Denn wenn das Pendel einmal in die eine Richtung ausschlägt und heute sich Arbeitgeberführer gar nicht mehr scheuen zu sagen, jetzt haben wir die Gunst der Stunde, die schlägt für uns aus, dann sollte man denen klar und deutlich zurufen und ihnen ins Stammbuch schreiben: »Das Pendel schlägt auch mal zurück!« Wie dann die Wirtschaftspolitik aussehen wird, das wird sich weisen. Ich bin persönlich eher ein Anhänger einer ausgewogenen und vor allem nachhaltigen Politik und nicht einer, die von den Zufälligkeiten des Tages oder der Finanzmärkte abhängt. Wer als Kreuzritter sich dem Finanzkapital anschließen will, der soll nie verkennen, dass er in Wirklichkeit letztendlich auch überbleibt, denn das Finanzkapital wandert überall hin, wo es irgendwo Profite sieht. Aber es ist nicht das Kapital, das auf Nachhaltigkeit besonderen Wert legt, sondern in Quartalsberichten sich ermüdet.

Wie ist das dann mit Bündnispartnern?
Da gilt der alte Satz: Wir beurteilen jeden danach, was er bereit ist für Arbeitnehmerinnen und Arbeitnehmer zu tun. Aber eines will und kann ich nicht akzeptieren, dass man Bündnispartner als Just-in-time-Instrumente benützt. Wenn es einem genehm ist, ruft man sie her und dann, wenn sie unangenehm werden, versucht man durch Gesetzesänderungen oder sonstige politische Maßnahmen wieder abzudrängen. Das ist wie in einer Familie. Wer immer nur glaubt, dass der Lebenspartner oder die Kinder voll bereit sind, in einer Familie mitzuwirken und sie dann aber immer nur holt, wenn er sie tatsächlich braucht, der wird schnell draufkommen, dass er das Kaffeehäferl selbst in die Hand nehmen muss. Es wird ihm niemand mehr abwaschen.

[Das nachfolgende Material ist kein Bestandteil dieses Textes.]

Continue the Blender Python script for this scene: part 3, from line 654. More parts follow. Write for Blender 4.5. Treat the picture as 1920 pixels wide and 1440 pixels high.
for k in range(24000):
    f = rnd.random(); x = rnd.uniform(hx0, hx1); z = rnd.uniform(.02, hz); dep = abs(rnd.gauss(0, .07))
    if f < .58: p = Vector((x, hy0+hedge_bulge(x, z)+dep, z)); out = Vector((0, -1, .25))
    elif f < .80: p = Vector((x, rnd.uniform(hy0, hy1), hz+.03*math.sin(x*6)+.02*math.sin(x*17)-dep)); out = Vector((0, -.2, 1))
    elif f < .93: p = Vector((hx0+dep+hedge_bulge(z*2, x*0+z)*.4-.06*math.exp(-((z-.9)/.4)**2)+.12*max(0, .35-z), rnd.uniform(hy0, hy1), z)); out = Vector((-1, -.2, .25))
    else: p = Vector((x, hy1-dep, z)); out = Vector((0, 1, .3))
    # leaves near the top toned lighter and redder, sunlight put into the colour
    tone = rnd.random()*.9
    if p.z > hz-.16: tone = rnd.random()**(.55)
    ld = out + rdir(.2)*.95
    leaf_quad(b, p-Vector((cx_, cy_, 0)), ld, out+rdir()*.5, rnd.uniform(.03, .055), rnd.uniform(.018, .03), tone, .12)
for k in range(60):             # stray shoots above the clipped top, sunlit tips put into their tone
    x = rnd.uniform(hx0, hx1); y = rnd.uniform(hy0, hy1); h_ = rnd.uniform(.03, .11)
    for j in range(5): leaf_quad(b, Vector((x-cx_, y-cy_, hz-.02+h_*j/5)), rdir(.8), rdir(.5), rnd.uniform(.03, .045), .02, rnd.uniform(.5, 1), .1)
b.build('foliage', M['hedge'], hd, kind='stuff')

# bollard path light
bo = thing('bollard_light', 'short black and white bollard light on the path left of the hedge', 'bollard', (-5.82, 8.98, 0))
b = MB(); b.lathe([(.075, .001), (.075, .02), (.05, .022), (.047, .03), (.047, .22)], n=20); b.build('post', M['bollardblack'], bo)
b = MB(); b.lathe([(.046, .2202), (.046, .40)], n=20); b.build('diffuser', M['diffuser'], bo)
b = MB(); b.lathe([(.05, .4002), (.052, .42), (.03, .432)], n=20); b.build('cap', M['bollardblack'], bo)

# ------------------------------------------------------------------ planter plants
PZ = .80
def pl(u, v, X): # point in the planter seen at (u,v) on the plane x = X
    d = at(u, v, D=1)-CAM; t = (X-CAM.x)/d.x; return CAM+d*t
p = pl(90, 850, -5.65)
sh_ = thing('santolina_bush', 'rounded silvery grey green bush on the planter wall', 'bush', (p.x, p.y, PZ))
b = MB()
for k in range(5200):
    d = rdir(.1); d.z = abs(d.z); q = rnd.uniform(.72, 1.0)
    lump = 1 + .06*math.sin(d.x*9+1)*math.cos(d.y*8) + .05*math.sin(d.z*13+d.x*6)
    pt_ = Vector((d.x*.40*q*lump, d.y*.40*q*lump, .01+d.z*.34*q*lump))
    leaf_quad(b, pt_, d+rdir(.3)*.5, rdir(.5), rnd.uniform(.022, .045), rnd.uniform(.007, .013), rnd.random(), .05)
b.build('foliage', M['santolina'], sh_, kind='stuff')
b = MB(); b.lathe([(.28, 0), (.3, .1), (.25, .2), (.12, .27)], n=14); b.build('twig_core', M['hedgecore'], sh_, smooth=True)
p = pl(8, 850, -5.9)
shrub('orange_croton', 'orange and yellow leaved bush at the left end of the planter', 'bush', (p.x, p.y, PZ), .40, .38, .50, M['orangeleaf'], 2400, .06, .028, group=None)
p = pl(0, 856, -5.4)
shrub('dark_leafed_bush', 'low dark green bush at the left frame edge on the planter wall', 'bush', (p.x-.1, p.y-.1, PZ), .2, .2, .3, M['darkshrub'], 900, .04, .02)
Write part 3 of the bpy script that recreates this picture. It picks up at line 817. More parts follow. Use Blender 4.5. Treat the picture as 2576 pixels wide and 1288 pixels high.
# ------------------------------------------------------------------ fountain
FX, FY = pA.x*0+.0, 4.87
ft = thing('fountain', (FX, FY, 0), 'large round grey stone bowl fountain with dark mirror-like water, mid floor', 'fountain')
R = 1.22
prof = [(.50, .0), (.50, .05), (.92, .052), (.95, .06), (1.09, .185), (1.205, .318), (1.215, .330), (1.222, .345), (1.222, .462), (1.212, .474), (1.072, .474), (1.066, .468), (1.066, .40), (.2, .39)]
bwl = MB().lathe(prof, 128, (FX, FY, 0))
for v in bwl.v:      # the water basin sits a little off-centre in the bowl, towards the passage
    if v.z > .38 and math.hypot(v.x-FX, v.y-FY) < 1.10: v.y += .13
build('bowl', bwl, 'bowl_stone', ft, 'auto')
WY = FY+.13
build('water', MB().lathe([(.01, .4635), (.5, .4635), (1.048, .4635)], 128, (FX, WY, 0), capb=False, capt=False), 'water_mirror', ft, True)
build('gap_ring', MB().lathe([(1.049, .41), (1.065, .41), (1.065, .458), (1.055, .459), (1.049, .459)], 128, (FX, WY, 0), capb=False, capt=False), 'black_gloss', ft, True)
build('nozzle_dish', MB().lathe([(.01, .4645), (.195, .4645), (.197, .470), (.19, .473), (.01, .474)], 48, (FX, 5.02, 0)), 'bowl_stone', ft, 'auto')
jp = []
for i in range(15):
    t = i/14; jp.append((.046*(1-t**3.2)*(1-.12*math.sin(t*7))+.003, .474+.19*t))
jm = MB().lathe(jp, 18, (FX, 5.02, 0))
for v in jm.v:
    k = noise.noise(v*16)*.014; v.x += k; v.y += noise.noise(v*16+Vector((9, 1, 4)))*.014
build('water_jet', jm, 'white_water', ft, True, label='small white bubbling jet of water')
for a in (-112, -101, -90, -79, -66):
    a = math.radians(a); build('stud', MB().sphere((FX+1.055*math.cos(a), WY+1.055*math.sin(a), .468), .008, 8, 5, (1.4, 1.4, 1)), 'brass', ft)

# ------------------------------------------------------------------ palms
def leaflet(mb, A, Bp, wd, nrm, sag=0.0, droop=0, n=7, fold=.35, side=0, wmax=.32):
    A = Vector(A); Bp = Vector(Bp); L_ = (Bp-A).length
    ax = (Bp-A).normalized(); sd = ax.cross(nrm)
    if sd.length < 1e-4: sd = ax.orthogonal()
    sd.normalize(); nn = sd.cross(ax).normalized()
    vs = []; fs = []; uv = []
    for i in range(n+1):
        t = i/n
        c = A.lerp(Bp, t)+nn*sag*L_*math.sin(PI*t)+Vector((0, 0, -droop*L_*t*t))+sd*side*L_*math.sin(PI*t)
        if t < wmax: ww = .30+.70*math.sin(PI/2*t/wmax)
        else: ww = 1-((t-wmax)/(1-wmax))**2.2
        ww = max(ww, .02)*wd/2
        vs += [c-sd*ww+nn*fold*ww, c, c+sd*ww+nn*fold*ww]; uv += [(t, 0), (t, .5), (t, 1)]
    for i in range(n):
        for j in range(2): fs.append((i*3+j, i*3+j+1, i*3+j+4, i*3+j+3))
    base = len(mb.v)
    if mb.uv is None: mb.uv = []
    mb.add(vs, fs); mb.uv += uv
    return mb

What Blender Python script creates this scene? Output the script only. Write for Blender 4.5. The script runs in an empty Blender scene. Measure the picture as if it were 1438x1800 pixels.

Wenn wir jetzt alle diese Probleme und auch diese Lösungsansätze aufgezählt haben, jetzt noch einmal meine abschließende Frage: Wie siehst du unsere Zukunft?
Überhaupt nicht pessimistisch. Denn die Zukunft kommt. Sie wird so gewiss sein, wie die Menschheit sich weiterentwickelt. Die Frage ist nur, wie sie kommt. Da sind die Gewerkschaften nach wie vor nicht ein Modell des vergangenen Jahrhunderts, sondern, wenn ich an Teilzeitbeschäftigte denke, an so genannte Atypische, die immer mehr zu typischen Arbeitsformen werden, wenn ich an die Herausforderung der neuen Technologien denke, die menschlich eingesetzt werden sollen und nicht nur ganz bestimmten Verwertungsinteressen dienen sollen, wenn ich daran denke, dass es sich einfach lohnt, in dieser Welt die Arbeitsbedingungen nach wie vor menschlicher zu machen und gesünder, dann haben wir Herausforderungen genug. Wir müssen sie nur anpacken. Denn wenn wir sie nicht anpacken, dann packen sie andere vielleicht gegen uns an.

Kollege Verzetnitsch, wir danken für das Gespräch.